:: Data provided

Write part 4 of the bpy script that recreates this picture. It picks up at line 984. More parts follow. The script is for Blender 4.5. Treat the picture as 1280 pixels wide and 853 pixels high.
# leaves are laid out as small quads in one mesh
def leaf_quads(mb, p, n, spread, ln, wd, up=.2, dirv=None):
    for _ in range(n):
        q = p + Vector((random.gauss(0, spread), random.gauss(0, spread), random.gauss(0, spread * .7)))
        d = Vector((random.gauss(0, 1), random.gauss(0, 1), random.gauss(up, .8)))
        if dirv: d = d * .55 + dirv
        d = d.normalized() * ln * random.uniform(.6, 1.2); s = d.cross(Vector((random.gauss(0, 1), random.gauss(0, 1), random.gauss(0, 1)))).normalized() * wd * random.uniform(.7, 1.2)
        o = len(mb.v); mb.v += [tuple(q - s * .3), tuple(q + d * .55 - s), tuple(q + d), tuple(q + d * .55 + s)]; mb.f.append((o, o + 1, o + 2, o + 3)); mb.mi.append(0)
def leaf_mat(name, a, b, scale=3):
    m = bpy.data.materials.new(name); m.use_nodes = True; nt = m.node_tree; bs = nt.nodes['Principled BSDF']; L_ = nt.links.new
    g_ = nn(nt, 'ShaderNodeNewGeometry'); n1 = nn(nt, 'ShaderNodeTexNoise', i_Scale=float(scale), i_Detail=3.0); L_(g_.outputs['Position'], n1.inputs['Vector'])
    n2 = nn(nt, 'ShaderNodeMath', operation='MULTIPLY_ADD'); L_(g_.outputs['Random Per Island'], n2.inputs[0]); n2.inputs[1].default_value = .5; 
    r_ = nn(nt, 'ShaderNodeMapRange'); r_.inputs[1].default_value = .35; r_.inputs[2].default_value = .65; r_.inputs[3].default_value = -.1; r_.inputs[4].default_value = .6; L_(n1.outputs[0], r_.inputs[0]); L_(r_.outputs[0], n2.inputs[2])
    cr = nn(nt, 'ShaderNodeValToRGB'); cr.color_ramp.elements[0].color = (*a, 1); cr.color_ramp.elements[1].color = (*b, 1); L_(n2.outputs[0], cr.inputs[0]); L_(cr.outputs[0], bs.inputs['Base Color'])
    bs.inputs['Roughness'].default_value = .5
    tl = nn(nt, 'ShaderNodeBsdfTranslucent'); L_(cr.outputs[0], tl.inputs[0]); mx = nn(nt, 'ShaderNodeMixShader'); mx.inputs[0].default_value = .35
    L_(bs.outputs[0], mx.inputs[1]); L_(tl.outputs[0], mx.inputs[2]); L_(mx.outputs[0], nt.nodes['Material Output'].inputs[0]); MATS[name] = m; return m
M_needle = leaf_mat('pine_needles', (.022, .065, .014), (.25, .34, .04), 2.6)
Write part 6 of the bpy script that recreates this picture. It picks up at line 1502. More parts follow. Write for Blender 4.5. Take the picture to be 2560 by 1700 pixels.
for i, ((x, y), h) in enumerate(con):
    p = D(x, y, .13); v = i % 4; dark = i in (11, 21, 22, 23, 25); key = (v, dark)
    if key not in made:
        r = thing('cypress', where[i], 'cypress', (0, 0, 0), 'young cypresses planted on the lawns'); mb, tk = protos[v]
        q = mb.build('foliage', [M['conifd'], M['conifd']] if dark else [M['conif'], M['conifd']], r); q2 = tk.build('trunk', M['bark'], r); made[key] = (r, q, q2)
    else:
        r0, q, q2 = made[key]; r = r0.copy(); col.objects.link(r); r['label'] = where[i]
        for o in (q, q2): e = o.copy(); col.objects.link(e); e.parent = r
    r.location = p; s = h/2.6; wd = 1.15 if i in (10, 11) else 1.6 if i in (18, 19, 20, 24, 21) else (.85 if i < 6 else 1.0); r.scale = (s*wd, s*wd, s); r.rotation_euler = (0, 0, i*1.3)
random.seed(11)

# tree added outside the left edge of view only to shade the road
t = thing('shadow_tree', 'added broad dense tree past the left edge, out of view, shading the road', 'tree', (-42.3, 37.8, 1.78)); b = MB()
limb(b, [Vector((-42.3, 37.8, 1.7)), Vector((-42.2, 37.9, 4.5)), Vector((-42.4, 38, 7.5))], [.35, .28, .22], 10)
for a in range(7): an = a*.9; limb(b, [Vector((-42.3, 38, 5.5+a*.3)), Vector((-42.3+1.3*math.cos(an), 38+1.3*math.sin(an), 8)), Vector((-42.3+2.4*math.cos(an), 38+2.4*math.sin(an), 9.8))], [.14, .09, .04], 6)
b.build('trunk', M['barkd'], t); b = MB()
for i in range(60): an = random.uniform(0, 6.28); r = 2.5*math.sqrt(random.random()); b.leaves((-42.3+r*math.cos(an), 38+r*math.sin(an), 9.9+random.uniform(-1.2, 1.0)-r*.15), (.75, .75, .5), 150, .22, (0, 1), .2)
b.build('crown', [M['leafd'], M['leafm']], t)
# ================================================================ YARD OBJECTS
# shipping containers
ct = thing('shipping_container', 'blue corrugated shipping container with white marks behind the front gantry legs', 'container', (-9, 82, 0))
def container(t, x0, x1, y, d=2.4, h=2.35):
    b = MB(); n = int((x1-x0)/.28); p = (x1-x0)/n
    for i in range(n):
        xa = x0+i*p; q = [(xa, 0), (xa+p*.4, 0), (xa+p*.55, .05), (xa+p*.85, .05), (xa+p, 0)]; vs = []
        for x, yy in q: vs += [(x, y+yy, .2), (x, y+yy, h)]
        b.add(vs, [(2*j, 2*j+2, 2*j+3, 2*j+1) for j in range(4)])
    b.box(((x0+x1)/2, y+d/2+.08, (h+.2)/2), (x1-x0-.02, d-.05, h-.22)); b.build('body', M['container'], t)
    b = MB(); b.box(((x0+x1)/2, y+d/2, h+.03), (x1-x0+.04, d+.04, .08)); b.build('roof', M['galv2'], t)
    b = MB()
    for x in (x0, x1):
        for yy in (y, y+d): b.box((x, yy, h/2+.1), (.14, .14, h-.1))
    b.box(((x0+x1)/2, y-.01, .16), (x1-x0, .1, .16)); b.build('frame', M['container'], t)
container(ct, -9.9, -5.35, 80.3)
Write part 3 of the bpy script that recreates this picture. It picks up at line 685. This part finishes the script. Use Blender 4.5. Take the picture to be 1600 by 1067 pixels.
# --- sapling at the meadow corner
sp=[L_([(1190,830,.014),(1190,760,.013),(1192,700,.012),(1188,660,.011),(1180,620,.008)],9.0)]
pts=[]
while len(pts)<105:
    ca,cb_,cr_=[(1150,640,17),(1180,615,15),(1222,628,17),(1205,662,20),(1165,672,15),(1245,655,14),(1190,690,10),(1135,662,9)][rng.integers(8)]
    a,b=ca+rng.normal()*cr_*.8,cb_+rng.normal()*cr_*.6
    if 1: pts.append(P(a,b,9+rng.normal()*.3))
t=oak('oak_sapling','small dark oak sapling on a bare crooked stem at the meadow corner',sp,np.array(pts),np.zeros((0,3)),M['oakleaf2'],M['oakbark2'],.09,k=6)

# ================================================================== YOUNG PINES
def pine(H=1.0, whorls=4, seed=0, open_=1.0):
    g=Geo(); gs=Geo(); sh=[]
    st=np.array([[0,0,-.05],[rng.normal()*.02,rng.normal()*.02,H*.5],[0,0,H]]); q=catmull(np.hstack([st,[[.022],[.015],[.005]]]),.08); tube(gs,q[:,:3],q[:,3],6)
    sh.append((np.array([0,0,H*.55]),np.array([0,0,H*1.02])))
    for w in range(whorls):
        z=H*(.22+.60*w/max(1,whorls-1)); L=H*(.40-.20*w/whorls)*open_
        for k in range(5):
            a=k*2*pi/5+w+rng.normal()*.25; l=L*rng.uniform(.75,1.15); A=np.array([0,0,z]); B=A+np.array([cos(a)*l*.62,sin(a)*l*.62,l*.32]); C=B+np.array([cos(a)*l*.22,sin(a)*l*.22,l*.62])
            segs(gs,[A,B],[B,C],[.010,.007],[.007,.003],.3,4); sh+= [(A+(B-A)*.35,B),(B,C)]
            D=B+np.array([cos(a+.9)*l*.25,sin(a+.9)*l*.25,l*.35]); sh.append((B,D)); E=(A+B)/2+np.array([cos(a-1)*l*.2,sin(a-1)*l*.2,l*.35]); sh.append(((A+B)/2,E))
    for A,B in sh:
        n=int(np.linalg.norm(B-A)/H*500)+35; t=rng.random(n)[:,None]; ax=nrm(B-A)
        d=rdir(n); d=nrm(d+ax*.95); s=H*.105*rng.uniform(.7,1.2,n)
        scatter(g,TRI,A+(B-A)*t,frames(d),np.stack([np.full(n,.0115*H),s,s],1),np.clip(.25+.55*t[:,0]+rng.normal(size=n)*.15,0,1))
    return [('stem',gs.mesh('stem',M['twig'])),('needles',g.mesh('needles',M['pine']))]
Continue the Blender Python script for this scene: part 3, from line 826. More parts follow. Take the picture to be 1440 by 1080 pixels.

::::

Exercise aim: Extract, word for word, every line beginning with the one that holds "Write part 6" and concluding with the one that holds "random.seed(11)". Include both of those lines.

Task output:
Write part 6 of the bpy script that recreates this picture. It picks up at line 1502. More parts follow. Write for Blender 4.5. Take the picture to be 2560 by 1700 pixels.
for i, ((x, y), h) in enumerate(con):
    p = D(x, y, .13); v = i % 4; dark = i in (11, 21, 22, 23, 25); key = (v, dark)
    if key not in made:
        r = thing('cypress', where[i], 'cypress', (0, 0, 0), 'young cypresses planted on the lawns'); mb, tk = protos[v]
        q = mb.build('foliage', [M['conifd'], M['conifd']] if dark else [M['conif'], M['conifd']], r); q2 = tk.build('trunk', M['bark'], r); made[key] = (r, q, q2)
    else:
        r0, q, q2 = made[key]; r = r0.copy(); col.objects.link(r); r['label'] = where[i]
        for o in (q, q2): e = o.copy(); col.objects.link(e); e.parent = r
    r.location = p; s = h/2.6; wd = 1.15 if i in (10, 11) else 1.6 if i in (18, 19, 20, 24, 21) else (.85 if i < 6 else 1.0); r.scale = (s*wd, s*wd, s); r.rotation_euler = (0, 0, i*1.3)
random.seed(11)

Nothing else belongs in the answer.